Robert Houle, Red Is Beautiful, 1970

Robert Houle, Red Is Beautiful, 1970
Acrylic on canvas, 45 x 61 cm
Canadian Museum of History, Gatineau

One of Houle’s earliest paintings, Red Is Beautiful was produced while he was a student at McGill University. The painting’s smooth surface consists of two diagonal geometric forms in shades of red and pink, set against a flat red background, with the forms converging at the centre of the canvas. The composition was inspired by geometric designs used in traditional woven bags, patterns that Houle encountered in Carrie A. Lyford’s book Ojibwa Crafts (1943), which provided him with an early introduction to traditional Ojibwa designs. He was drawn to the spiritual relationships between these patterns and traditional ceremonial objects.

 

Ojibwa Crafts (1943) by Carrie A. Lyford
An interior page from Ojibwa Crafts (1943) by Carrie A. Lyford.
Robert Houle, Love Games, 1972
Robert Houle, Love Games, 1972, acrylic on canvas, 127.5 x 127.5 cm, Indigenous Art Centre, Indigenous and Northern Affairs Canada, Gatineau. This is one of twelve paintings by Houle based on love poems.

Red Is Beautiful is linked stylistically to twelve other paintings influenced by the designs in Lyford’s book and that took inspiration from love poems written by Houle’s friend Brenda Gureshko.

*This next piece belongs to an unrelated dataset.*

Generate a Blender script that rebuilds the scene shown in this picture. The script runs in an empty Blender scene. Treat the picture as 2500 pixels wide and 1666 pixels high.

Responding to an assignment from a professor at McGill University in Montreal to paint “love,” Houle created twelve monochromatic, pastel-coloured abstractions on rectangular canvases, including Epigram the Shortest Distance, The First Step, and The Stuff of Which Dreams Are Made, all 1972; and one triangular-shaped painting, Wigwam, 1972. The paintings were acquired by the Department of Indian and Northern Affairs (now Indigenous and Northern Affairs Canada) in 1972.

 

Several of Houle’s early abstractions, including Red Is Beautiful and another early work, Ojibwa Purple Leaves, No. 1, 1972, also reveal the influence of painters Frank Stella (b. 1936) and Barnett Newman (1905–1970). A relatively unknown and rarely exhibited work, Red Is Beautiful foreshadows Houle’s future direction—a vision and practice that embraces modernism, Indigenous designs, and the spiritualism that he discovered in the geometric patterns of Ojibwa crafts.